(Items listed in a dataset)

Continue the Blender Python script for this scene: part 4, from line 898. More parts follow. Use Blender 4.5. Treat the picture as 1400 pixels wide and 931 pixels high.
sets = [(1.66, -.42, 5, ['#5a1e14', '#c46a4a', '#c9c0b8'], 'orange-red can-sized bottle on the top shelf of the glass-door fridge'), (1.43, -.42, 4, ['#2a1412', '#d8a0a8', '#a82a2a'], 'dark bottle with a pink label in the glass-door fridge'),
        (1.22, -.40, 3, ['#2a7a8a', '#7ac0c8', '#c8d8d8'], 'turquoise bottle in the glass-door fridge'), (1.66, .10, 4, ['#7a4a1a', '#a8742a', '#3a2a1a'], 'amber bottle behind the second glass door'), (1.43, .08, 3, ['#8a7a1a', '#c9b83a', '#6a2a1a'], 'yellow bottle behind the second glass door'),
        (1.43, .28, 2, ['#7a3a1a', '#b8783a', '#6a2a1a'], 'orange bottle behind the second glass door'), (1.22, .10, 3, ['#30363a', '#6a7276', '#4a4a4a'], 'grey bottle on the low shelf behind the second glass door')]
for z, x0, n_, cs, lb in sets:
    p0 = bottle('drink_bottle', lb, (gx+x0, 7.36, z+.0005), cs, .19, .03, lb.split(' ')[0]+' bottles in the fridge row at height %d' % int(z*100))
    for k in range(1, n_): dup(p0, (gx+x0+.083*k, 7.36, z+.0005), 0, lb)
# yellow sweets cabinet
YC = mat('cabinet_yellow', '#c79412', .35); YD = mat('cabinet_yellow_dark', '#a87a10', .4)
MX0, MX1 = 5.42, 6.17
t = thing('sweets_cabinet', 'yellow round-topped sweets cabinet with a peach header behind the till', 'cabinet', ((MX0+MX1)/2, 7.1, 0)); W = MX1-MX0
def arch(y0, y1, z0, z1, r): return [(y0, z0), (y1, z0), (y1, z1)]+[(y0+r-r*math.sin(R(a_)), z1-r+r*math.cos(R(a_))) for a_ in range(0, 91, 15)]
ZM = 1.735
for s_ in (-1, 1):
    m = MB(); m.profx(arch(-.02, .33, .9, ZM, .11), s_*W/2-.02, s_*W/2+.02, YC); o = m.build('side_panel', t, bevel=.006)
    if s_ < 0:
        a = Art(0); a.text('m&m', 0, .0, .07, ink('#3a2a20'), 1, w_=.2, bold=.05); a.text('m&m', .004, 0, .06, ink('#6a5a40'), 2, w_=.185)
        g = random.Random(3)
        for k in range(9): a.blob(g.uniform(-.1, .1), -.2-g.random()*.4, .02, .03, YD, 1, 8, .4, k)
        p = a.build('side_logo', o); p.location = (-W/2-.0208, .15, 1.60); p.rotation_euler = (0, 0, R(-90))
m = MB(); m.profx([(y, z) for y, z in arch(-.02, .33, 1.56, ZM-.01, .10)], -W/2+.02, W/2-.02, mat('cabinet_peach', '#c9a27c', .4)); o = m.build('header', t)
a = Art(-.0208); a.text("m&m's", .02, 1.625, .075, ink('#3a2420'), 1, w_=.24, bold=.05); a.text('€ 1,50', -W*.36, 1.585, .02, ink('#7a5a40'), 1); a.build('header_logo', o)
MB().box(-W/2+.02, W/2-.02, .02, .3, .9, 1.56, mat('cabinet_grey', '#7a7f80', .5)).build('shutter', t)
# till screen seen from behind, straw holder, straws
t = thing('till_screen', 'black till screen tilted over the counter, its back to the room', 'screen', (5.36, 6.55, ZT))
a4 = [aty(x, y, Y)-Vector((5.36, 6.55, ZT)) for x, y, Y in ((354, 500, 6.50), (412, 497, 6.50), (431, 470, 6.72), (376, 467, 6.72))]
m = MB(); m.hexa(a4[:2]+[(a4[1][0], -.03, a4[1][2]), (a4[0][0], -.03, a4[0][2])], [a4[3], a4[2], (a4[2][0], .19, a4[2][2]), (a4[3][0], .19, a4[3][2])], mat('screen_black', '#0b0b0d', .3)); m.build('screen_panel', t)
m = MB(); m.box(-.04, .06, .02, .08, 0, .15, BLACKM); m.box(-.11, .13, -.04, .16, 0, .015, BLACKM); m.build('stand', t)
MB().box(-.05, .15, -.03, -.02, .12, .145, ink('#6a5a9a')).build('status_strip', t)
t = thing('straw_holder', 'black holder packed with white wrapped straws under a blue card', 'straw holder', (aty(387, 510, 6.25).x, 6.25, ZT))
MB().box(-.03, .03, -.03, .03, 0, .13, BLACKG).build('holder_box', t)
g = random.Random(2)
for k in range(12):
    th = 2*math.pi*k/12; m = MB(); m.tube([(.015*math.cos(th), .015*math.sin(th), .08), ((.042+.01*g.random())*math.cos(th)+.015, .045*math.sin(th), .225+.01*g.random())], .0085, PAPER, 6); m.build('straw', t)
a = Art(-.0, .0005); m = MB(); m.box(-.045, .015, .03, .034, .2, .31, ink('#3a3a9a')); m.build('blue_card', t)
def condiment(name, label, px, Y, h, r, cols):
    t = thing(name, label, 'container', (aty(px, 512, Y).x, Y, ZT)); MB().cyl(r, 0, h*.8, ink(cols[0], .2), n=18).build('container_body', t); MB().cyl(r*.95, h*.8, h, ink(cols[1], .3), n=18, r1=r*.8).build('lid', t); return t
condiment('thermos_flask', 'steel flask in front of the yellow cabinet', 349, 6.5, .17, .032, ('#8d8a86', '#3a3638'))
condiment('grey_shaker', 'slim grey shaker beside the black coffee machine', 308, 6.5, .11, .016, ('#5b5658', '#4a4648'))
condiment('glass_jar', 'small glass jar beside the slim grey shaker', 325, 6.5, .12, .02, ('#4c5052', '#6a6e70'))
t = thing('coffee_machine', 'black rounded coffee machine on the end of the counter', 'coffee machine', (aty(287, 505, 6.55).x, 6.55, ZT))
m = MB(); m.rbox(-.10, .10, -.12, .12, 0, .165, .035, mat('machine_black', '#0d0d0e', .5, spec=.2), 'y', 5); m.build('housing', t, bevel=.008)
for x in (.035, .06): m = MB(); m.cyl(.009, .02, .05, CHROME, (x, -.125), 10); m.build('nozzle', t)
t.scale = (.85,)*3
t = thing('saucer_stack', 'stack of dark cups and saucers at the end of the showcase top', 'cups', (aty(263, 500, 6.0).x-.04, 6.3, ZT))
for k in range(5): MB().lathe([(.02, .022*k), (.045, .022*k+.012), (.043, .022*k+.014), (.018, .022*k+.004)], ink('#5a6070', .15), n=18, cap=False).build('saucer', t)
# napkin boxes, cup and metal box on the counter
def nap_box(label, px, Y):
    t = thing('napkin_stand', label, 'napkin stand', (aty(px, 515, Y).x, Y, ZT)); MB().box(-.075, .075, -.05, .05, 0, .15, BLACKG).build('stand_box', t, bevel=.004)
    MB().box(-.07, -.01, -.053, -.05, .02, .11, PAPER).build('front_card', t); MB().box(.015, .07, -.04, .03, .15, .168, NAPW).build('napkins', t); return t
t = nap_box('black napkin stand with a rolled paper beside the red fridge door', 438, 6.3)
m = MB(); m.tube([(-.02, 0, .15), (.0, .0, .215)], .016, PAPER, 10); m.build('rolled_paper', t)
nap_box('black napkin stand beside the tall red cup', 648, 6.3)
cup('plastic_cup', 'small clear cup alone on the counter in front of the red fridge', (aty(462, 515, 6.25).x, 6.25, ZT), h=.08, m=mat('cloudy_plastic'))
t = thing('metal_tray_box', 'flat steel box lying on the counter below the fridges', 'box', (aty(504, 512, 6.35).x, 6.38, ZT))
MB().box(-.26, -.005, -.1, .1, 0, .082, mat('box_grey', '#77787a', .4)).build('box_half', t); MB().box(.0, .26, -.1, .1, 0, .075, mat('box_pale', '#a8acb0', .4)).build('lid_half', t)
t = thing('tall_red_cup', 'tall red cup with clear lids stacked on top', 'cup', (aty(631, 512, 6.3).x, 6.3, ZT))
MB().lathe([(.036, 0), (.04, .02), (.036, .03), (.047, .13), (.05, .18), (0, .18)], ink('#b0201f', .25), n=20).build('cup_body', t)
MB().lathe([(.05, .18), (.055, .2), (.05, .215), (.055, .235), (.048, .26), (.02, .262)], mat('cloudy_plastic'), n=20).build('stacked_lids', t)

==

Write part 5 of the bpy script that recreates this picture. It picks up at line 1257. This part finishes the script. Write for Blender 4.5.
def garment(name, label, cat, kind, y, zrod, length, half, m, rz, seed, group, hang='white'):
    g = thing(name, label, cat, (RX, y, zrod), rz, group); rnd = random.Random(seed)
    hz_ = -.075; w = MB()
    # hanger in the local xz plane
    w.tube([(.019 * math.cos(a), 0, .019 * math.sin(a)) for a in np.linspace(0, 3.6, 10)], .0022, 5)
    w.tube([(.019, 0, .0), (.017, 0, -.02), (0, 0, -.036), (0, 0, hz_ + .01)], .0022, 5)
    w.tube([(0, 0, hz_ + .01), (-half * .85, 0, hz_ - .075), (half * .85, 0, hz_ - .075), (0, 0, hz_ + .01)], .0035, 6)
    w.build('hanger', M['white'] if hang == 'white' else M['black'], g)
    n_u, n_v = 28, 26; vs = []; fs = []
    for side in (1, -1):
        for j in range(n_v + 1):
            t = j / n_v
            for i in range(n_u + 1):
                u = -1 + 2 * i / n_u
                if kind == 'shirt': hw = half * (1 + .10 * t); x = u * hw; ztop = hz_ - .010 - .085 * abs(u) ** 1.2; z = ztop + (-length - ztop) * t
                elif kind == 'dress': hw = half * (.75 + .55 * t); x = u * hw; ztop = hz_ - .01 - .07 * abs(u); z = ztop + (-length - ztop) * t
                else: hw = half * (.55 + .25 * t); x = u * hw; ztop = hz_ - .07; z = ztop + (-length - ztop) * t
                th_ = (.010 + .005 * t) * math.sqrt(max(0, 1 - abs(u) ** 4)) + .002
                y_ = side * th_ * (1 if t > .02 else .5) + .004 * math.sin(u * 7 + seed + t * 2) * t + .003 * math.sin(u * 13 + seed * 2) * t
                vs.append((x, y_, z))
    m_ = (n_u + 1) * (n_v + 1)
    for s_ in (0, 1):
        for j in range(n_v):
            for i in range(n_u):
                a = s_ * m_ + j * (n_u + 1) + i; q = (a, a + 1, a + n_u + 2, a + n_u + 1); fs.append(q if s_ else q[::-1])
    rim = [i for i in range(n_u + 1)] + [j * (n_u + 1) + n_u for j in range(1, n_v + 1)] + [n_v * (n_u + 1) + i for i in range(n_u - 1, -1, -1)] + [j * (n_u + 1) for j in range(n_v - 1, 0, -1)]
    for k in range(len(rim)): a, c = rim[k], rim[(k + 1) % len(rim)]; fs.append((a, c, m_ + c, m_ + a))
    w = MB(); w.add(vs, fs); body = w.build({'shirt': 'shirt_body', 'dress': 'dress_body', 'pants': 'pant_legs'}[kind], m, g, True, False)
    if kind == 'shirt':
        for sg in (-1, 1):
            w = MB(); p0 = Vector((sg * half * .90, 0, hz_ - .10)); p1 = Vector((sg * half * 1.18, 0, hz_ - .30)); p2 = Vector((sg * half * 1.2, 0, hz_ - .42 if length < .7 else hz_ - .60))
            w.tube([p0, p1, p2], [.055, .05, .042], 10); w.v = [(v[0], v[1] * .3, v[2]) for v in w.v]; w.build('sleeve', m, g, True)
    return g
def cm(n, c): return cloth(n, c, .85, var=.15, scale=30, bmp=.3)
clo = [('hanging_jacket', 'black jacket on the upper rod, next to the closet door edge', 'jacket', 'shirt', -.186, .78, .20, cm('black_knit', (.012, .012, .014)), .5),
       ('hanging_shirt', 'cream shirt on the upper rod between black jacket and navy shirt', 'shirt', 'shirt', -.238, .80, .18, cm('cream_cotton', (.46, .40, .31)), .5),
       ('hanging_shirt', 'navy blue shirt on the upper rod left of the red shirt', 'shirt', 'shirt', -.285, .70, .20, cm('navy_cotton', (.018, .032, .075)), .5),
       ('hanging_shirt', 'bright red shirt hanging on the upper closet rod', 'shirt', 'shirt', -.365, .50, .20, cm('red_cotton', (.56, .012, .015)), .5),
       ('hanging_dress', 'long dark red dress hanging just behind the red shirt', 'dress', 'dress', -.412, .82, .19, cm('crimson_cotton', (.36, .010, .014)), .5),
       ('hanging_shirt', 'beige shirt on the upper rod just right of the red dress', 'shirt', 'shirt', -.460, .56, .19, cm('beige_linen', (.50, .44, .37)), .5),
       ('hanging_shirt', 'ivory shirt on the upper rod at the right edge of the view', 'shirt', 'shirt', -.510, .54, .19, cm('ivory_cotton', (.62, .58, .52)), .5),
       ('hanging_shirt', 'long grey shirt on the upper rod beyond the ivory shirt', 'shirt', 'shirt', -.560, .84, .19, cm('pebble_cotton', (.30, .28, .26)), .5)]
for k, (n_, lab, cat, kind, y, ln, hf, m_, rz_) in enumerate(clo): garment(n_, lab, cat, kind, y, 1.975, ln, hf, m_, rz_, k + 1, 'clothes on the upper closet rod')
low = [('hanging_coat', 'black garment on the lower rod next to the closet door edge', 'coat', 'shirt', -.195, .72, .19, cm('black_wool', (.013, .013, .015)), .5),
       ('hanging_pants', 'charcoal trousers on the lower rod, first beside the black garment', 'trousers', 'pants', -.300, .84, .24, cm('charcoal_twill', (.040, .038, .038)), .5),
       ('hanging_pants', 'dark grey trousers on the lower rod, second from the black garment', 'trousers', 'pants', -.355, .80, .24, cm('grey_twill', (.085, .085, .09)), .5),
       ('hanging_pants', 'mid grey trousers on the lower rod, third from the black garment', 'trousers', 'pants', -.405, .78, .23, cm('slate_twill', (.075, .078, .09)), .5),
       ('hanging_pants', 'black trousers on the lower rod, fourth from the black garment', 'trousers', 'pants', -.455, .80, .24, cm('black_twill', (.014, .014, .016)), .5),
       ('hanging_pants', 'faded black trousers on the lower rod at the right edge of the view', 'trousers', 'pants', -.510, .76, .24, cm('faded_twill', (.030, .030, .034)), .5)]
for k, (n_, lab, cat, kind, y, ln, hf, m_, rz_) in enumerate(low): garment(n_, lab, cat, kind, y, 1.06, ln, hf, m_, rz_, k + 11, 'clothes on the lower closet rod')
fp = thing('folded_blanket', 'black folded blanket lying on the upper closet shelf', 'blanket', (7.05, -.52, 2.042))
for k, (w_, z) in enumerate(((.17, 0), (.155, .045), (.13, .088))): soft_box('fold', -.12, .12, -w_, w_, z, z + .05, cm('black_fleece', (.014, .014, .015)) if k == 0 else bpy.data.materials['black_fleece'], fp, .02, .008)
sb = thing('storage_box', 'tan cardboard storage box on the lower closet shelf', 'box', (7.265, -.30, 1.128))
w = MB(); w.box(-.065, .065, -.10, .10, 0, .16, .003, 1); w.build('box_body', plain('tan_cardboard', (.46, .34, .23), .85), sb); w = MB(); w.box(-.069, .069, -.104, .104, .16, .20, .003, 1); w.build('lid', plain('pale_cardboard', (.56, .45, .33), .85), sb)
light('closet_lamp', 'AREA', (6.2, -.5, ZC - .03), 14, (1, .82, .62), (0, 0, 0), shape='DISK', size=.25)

* * *

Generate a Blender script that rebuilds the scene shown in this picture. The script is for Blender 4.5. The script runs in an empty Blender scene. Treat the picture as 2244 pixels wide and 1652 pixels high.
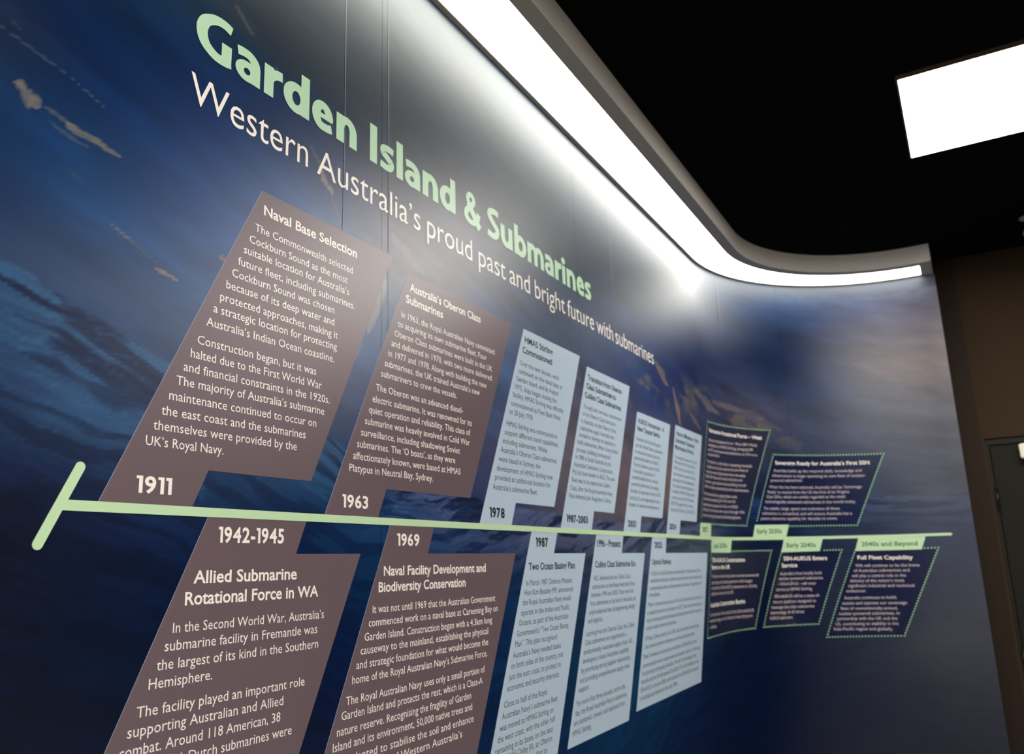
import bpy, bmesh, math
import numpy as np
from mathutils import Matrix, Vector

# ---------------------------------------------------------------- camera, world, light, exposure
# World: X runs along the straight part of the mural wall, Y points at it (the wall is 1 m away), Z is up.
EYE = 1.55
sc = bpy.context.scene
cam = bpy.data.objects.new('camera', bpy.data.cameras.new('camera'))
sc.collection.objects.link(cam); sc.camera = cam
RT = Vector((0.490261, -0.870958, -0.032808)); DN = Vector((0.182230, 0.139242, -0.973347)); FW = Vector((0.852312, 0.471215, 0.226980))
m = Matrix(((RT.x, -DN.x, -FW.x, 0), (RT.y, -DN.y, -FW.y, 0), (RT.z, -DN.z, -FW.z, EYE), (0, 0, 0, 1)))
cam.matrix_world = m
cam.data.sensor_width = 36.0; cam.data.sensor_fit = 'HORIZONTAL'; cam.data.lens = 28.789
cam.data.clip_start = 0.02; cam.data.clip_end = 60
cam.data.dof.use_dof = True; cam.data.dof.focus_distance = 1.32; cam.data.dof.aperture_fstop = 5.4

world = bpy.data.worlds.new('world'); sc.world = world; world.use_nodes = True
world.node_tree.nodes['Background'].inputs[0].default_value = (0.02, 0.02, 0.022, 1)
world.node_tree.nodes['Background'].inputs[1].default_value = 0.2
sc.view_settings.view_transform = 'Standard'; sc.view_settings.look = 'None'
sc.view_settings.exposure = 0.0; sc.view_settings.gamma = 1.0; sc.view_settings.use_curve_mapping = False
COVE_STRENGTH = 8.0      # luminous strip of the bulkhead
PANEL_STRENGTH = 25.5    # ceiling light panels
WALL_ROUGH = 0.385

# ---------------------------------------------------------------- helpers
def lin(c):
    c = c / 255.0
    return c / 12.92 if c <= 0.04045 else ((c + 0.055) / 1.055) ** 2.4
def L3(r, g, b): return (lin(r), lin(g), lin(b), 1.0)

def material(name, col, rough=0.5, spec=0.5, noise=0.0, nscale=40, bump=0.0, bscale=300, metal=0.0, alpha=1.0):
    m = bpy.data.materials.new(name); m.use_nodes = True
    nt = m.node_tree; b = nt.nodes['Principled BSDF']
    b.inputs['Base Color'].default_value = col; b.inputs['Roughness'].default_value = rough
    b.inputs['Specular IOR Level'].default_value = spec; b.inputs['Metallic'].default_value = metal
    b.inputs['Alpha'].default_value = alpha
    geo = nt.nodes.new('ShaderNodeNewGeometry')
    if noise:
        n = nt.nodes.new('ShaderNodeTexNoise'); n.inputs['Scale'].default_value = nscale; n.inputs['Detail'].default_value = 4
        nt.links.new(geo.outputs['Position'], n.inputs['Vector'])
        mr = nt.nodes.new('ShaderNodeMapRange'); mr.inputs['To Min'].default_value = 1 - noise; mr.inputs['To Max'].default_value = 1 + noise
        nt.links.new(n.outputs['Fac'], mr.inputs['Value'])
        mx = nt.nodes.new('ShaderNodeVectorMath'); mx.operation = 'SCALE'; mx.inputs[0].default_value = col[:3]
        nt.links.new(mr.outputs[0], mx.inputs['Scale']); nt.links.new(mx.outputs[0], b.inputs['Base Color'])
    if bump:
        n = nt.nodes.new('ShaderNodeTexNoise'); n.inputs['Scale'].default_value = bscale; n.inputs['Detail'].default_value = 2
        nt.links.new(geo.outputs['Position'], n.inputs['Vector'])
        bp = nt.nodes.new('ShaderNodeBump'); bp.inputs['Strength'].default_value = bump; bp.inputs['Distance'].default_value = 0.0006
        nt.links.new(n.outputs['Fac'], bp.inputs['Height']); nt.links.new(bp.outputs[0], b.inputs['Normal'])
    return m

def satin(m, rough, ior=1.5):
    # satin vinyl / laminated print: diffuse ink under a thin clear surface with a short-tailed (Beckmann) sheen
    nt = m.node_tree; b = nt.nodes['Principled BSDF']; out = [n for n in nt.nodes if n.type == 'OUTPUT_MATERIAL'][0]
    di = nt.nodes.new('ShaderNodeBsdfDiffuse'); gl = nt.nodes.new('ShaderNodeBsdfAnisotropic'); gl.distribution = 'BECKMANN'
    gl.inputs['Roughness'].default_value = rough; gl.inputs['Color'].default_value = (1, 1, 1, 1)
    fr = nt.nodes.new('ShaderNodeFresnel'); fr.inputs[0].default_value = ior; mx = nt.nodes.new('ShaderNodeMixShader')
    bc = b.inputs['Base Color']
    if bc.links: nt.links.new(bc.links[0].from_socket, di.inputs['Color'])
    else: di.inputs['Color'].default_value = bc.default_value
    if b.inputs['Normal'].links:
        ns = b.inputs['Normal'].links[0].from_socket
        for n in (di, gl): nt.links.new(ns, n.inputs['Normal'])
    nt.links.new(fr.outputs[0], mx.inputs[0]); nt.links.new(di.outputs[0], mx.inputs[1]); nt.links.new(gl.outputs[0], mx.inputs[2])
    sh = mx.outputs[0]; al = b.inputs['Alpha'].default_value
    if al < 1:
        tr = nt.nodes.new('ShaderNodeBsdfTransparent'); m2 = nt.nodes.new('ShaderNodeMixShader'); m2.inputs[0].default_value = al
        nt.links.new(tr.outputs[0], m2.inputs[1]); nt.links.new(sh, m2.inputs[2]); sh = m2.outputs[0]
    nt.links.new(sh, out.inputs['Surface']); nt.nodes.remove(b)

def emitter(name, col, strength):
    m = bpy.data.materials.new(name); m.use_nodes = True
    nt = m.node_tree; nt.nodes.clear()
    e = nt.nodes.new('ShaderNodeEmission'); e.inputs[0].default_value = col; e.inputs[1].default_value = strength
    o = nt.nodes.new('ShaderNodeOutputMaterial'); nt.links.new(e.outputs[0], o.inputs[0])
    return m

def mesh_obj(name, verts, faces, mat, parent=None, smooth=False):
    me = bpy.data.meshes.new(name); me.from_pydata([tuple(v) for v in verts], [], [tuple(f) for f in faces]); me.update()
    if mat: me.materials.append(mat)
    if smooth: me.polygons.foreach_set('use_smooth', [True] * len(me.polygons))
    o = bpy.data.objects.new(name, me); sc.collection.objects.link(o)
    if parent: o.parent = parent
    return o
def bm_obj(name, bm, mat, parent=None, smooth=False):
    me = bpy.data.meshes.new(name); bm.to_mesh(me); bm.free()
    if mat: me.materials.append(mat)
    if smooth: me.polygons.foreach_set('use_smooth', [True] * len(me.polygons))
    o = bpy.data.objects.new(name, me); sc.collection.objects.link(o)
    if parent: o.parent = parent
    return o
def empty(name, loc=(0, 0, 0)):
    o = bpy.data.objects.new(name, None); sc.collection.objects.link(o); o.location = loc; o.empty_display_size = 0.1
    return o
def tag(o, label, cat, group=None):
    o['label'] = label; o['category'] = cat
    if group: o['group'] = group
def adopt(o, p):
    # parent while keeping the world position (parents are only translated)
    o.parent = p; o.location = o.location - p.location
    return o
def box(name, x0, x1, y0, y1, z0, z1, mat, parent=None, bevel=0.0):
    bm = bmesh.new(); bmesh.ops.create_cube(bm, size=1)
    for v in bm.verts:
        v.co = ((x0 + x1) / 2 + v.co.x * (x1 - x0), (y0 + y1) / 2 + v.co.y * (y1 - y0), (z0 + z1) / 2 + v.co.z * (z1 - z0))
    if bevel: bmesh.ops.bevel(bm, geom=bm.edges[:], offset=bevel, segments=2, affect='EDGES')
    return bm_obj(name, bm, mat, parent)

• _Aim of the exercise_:
Reproduce nothing but the lines from the one with "Generate a Blender" to the one with "cam.data.dof.use_dof = True;", both lines included, and keep every picture out of the copy.

• _Final result_:
Generate a Blender script that rebuilds the scene shown in this picture. The script is for Blender 4.5. The script runs in an empty Blender scene. Treat the picture as 2244 pixels wide and 1652 pixels high.
import bpy, bmesh, math
import numpy as np
from mathutils import Matrix, Vector

# ---------------------------------------------------------------- camera, world, light, exposure
# World: X runs along the straight part of the mural wall, Y points at it (the wall is 1 m away), Z is up.
EYE = 1.55
sc = bpy.context.scene
cam = bpy.data.objects.new('camera', bpy.data.cameras.new('camera'))
sc.collection.objects.link(cam); sc.camera = cam
RT = Vector((0.490261, -0.870958, -0.032808)); DN = Vector((0.182230, 0.139242, -0.973347)); FW = Vector((0.852312, 0.471215, 0.226980))
m = Matrix(((RT.x, -DN.x, -FW.x, 0), (RT.y, -DN.y, -FW.y, 0), (RT.z, -DN.z, -FW.z, EYE), (0, 0, 0, 1)))
cam.matrix_world = m
cam.data.sensor_width = 36.0; cam.data.sensor_fit = 'HORIZONTAL'; cam.data.lens = 28.789
cam.data.clip_start = 0.02; cam.data.clip_end = 60
cam.data.dof.use_dof = True; cam.data.dof.focus_distance = 1.32; cam.data.dof.aperture_fstop = 5.4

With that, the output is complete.